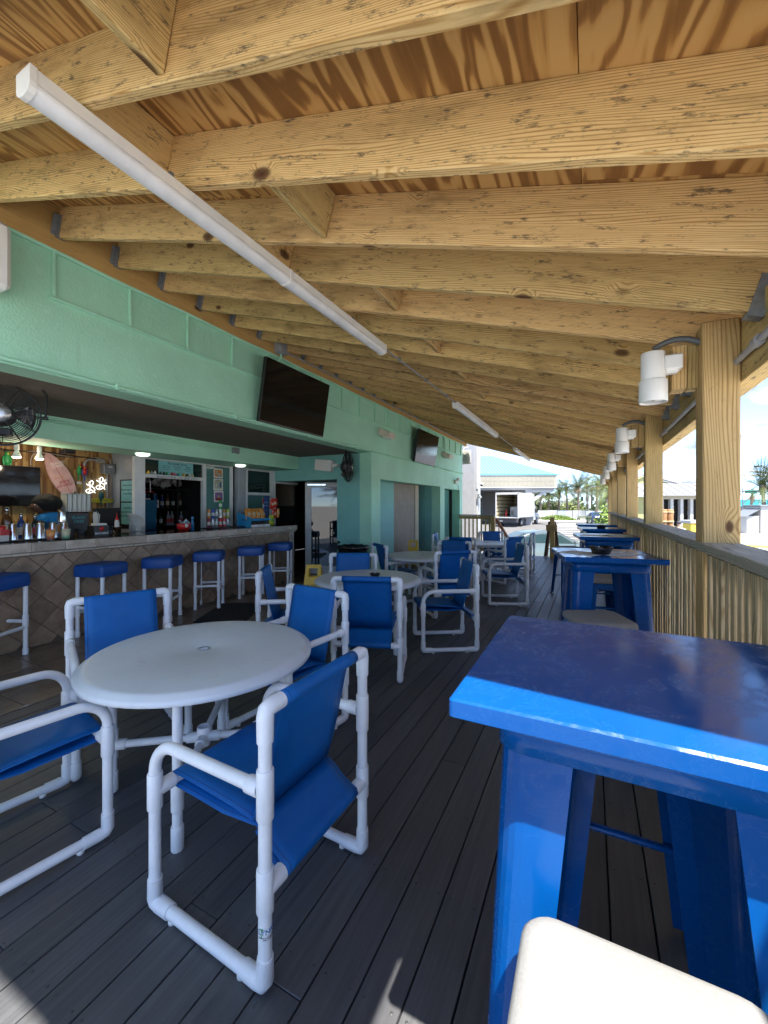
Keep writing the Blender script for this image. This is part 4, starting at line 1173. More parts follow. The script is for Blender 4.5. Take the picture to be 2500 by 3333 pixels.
cb = thing('cable_drop', 'teal painted cable running down the wall to the wedge light', 'cable', (WX, 7.4, 2.9), world=True)
mk('cable', MB().tube([(WX + .01, 7.25, 2.95), (WX + .012, 7.28, 3.1), (WX + .012, 7.27, 3.38)], .006, 6), TEAL, cb)
cb = thing('cable_drop', 'dark cable hanging down to the far wedge light', 'cable', (WX, 11.1, 2.9), world=True)
mk('cable', MB().tube([(WX + .01, 11.0, 2.95), (WX + .03, 11.0, 3.15), (WX + .012, 10.95, 3.38)], .006, 6), BLACK, cb)
em_ = thing('emergency_light', 'twin headed emergency light box over the far door with a dangling cable', 'light', (WX, 12.05, 2.17))
mk('box', MB().bbox(.001, .06, -.13, .10, -.06, .05, .008), mat('cream_box', (.55, .52, .42), .5), em_)
for q in (-.06, .03):
    mk('lamp_head', MB().lathe([(0, 0), (.035, .0), (.048, .05), (.046, .06), (0, .055)], (.07, q, .075), 16, axis='X'), mat('cream_box', (.5, .5, .5)), em_)
mk('cable', MB().tube([(.03, .10, -.03), (.03, .2, -.08), (.03, .3, -.22), (.02, .34, -.33)], .008, 6), mat('grey_cable', (.2, .22, .24), .5), em_)
jb = thing('junction_box', 'pale grey junction box on the ledger above the television with conduit running away from it', 'box', (WX + .04, 4.12, 3.50))
mk('box', MB().bbox(0, .10, -.08, .08, -.09, .07, .012), CONDUIT, jb)
mk('conduit', MB().tube([(.05, .08, -.03), (.05, 8.6, -.03)], .012, 8), CONDUIT, jb)
mk('conduit', MB().tube([(.05, 0, -.09), (.05, 0, -.14), (.03, -.07, -.23), (-.02, -.1, -.28)], .013, 8), TEAL, jb)
wb = thing('wall_speaker', 'white boxy speaker on the teal wall at the left edge of the picture', 'speaker', (WX + .12, 1.17, 3.12))
mk('cabinet', MB().bbox(-.11, .11, -.15, .15, -.24, .20, .03), WHITE, wb)
mk('bracket', MB().bbox(-.118, -.10, -.05, .05, -.08, .08, .004), WHITE, wb)

def fan(label, loc, rot, r):
    t = thing('wall_fan', label, 'fan', loc, 0, 'black industrial wall fans')
    t.rotation_euler = rot
    # fan axis = local Y ; front toward -Y
    cage = MB()
    def ring(rr, y, th=.0022): cage.lathe([(rr - th, y), (rr, y - th), (rr + th, y), (rr, y + th), (rr - th, y)], (0, 0, 0), 40, axis='Y')
    for k in range(15):
        f = k / 14; rr = r * (.24 + .76 * f); ring(rr, -.085 * math.sqrt(max(0, 1 - (f * .98) ** 2.6)))
        if k % 1 == 0: ring(rr, .085 * math.sqrt(max(0, 1 - (f * .98) ** 2.6)))
    mk('guard_rings', cage, BLACK, t)['kind'] = 'stuff'
    sp = MB()
    for k in range(12):
        a = 2 * PI * k / 12
        for s_ in (-1, 1):
            pts = [(math.cos(a) * r * (.2 + .8 * f), s_ * .087 * math.sqrt(max(0, 1 - (f * .98) ** 2.6)), math.sin(a) * r * (.2 + .8 * f)) for f in (0, .25, .5, .75, .9, 1)]
            sp.tube(pts, .003, 5)
    mk('guard_spokes', sp, BLACK, t)['kind'] = 'stuff'
    mk('rim', MB().lathe([(r - .006, -.012), (r + .006, -.012), (r + .006, .012), (r - .006, .012), (r - .006, -.012)], (0, 0, 0), 48, axis='Y', smooth=False), BLACK, t)
    mk('motor', MB().lathe([(0, .13), (.06, .13), (.085, .11), (.09, .02), (.05, .01), (0, .01)], (0, 0, 0), 24, axis='Y'), mat('motor_black', (.03, .03, .035), .3), t)
    mk('hub_badge', MB().lathe([(0, -.097), (.03, -.096), (.075, -.09), (.08, -.08), (0, -.08)], (0, 0, 0), 24, axis='Y'), mat('badge_steel', (.4, .4, .42), .25, metal=.8), t)
    mk('control_box', MB().bbox(-.06, .06, .02, .12, -.17, -.11, .006), BLACK, t)
    bl = MB()
    for k in range(3):
        a0 = 2 * PI * k / 3
        rows = []
        for f in (.25, .5, .75, .95):
            rows.append([(math.cos(a0 + d) * r * f * .92, .02 * q, math.sin(a0 + d) * r * f * .92) for d, q in ((-.42 * (f + .2), 1.6), (-.1, .4), (.25, -.6), (.42 * (f + .2), -1.6))])
        bl.sheet(rows, .003)
        mk('blade', bl, mat('blade_metal', (.12, .12, .125), .3, metal=.7), t); bl = MB()
    yk = MB().tube([(-r - .03, 0, 0), (-r - .035, .0, .2), (-.16, .0, r + .13), (0, 0, r + .16), (.16, 0, r + .13), (r + .035, 0, .2), (r + .03, 0, 0)], .009, 8)
    yk.tube([(-r - .04, 0, 0), (-r + .0, 0, 0)], .014, 8); yk.tube([(r + .05, 0, 0), (r - .0, 0, 0)], .014, 8)
    mk('yoke', yk, BLACK, t)
    return t
fan('large black caged fan hanging at the left edge over the bar', (-4.35, 1.60, 2.215), (0, 0, R(62)), .255)
fan('black caged fan seen edge on, hanging by the column at the bar end', (-3.97, 6.42, 2.165), (R(0), 0, R(112)), .27)
sp_ = thing('wall_speaker', 'white outdoor speaker on the teal wall left of the edge-on fan', 'speaker', (-4.6, 6.62, 2.23), 0)
mk('cabinet', MB().prism([(-.2, -.09), (.12, -.12), (.17, -.06), (.17, .04), (.12, .08), (-.2, .05)], -.10, .11), WHITE, sp_, (0, 0, 0), (0, R(6), 0))
mk('bracket', MB().bbox(.15, .27, -.02, .09, -.03, .03, .01), WHITE, sp_)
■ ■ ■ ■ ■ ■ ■
EXERCISE OBJECTIVE >>
Your task is to pick out every line with the string "picture" and copy it.

CORRECT RESPONSE >>
Keep writing the Blender script for this image. This is part 4, starting at line 1173. More parts follow. The script is for Blender 4.5. Take the picture to be 2500 by 3333 pixels.
wb = thing('wall_speaker', 'white boxy speaker on the teal wall at the left edge of the picture', 'speaker', (WX + .12, 1.17, 3.12))